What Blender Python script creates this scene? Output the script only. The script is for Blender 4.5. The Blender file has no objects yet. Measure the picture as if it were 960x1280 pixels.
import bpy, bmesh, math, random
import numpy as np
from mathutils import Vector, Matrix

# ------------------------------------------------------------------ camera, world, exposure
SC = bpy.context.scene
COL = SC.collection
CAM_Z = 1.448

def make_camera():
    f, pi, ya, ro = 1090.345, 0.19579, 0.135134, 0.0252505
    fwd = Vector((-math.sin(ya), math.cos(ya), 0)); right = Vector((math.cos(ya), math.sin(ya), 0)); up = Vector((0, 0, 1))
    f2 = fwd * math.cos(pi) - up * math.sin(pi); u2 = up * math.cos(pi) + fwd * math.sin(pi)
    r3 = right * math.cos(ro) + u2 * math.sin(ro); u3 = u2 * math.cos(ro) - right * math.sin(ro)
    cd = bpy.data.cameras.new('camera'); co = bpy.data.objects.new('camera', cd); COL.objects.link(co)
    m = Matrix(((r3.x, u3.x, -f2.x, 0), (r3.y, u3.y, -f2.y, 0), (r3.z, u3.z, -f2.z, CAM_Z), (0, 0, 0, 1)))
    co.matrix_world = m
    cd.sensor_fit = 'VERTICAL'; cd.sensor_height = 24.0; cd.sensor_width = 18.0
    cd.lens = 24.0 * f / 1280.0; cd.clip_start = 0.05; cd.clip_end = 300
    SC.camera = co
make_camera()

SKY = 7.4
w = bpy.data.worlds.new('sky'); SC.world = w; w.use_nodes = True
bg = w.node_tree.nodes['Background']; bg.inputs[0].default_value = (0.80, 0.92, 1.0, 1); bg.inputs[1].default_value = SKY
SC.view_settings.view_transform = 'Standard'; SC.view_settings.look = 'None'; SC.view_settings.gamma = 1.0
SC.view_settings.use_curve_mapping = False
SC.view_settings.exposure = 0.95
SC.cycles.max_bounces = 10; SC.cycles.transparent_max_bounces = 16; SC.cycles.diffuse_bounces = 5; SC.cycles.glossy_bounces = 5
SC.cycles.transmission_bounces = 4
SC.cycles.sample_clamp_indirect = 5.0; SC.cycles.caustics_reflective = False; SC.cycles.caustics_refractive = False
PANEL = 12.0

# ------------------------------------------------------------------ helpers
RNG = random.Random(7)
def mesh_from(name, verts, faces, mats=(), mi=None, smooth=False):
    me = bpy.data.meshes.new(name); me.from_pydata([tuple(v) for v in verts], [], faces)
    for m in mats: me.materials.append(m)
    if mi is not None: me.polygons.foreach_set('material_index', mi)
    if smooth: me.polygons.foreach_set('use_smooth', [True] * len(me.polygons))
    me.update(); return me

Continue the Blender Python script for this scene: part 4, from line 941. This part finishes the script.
● ● ●
STATED GOAL →
Work through the records line by line and tally those with the word "Blender". Report only the total.

SOLUTION TO THIS TASK →
2